Be Vigilant

By Sarah Weintraub

​The guards at Buckingham Palace let nothing, absolutely nothing, deter them from their position in front of the palace. They stand guard night and day, rain, snow, sleet, and shine. They are never distracted from protecting the palace from those that threaten it. They are constantly alert and attentive to what is going on around them. One tiny distraction and they have failed at their job. They are dedicated servants to their country and above all else, they stand guard over the palace.

The first several years of my stepmomhood journey were spent with anger, bitterness, and strife ruling it. I reacted in anger to many of the situations, which of course, made everything work out perfectly. WRONG! I walked around with a cloud of bitterness that smothered any possibility of light. Strife followed me like a shadow, always there.

I always complained about how unfair this life was, the injustice of the court ruling, blah, blah, blah. My marriage suffered, friendships suffered, family relationships suffered, my stepkids suffered, in general my life was horrible. These feelings consumed me from the inside out. If I had taken my heart out and looked at in the mirror during some of those times, it would have been black and shriveled, no life left in it.

The lifelessness in my heart didn’t happen overnight, it took years for those three powerful emotions to take up permanent residence in my heart. There was nothing diligent or vigilant about how I kept watch over my heart. Perhaps I should have paid more attention to the guards at the palace. Not even a bee buzzing around them moves them from their place. Impressive!

I didn’t pray against anger’s stealth approach; I wasn’t alert to the bitterness that seeped in through the cracks anger created; and I definitely did not keep a vigilant watch for strife, in fact, I welcomed these in with open arms.

Why in the world would anyone welcome anger, strife, or bitterness into their life? Seriously, why? It was easier for me to give in to the emotions than to fight against them or continually be on the watch. I was flat out lazy. God was not a big part of life during this time either.
 
​Enter God and His book of life, the Bible.

Proverbs 4:23 (King James Version) says “Keep thy heart with all diligence; for out of it are the issues of life.” I love the wording in the Message Bible for this verse: “Keep vigilant watch over your heart; that’s where life starts.” A vigilant watch requires effort and focus, time spent on my knees, heart wide open for Him to wash it clean.

Your heart will tell you when you have not been vigilant or diligent in protecting it from those stepmomhood things that seek to destroy you; our hearts hurt and long for the love from our Savior. God wants, no needs, us, to be diligent and vigilant guards of our hearts. I had to choose to start protecting it, He won't make that choice for you. We can’t live a life for Him if we are living a life where anger, bitterness, and strife rule the day. Trust me; it’s no way to live.

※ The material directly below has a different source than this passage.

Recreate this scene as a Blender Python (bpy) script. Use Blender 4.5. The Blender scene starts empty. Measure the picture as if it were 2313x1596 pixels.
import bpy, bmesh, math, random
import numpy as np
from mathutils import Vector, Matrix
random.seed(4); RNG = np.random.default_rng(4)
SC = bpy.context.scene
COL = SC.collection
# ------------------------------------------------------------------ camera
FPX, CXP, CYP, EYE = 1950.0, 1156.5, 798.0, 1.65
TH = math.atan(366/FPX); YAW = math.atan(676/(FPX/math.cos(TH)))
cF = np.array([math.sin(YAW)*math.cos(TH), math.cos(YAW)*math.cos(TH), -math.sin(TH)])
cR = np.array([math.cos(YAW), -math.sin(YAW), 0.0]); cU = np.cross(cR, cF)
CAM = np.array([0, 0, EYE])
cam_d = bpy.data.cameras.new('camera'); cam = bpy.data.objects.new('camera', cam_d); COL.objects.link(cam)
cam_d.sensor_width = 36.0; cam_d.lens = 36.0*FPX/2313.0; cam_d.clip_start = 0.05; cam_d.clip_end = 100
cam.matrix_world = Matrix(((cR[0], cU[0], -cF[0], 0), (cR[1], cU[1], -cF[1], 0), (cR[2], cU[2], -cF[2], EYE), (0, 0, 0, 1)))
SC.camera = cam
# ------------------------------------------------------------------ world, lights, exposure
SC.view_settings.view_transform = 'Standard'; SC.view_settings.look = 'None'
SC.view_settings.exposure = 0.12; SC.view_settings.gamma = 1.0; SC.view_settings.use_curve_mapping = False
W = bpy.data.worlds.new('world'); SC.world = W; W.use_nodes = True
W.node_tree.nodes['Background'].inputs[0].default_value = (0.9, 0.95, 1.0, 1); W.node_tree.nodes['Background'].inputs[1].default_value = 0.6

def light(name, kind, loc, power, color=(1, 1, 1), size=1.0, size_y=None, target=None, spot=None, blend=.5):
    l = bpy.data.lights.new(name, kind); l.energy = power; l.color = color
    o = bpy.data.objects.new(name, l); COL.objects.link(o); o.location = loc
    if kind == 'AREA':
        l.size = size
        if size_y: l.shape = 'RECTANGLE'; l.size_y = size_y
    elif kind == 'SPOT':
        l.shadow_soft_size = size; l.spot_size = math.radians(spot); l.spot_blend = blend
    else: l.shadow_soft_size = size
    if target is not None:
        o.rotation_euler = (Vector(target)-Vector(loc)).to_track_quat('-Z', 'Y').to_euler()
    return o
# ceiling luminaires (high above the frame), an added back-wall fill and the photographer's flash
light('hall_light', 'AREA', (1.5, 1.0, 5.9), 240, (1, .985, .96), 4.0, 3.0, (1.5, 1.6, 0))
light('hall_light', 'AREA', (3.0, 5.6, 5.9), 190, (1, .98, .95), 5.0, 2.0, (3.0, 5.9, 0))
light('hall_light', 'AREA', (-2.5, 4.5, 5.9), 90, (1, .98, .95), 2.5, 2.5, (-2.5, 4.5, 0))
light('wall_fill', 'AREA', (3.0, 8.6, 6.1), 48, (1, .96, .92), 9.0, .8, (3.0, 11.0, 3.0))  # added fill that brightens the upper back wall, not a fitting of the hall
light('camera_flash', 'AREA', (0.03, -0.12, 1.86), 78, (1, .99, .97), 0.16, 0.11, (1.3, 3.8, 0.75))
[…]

When we allow anger, bitterness, and strife to thrive in our heart, it spews from every pore of our body and into every aspect of our lives. It's like hot lava flowing from a volcano that destroys everything in its path. It creates mass destruction that takes years, maybe even decades, for life to be seen in that area again.

Life truly starts in our heart. A heart filled with love will have a greater impact on our families – a positive ripple – than a heart filled with anger, bitterness, or strife.

Thankfully, Jesus saved me when I asked Him into my heart, and He gave me hope for a better future. I may not always be diligent in guarding my heart, however, more days than not, I keep a vigilant watch over it and focus on Him to refill my heart with His love. The days I don't, I have an amazing group that prays with me through it.

Guard your hearts, sweet stepmommas.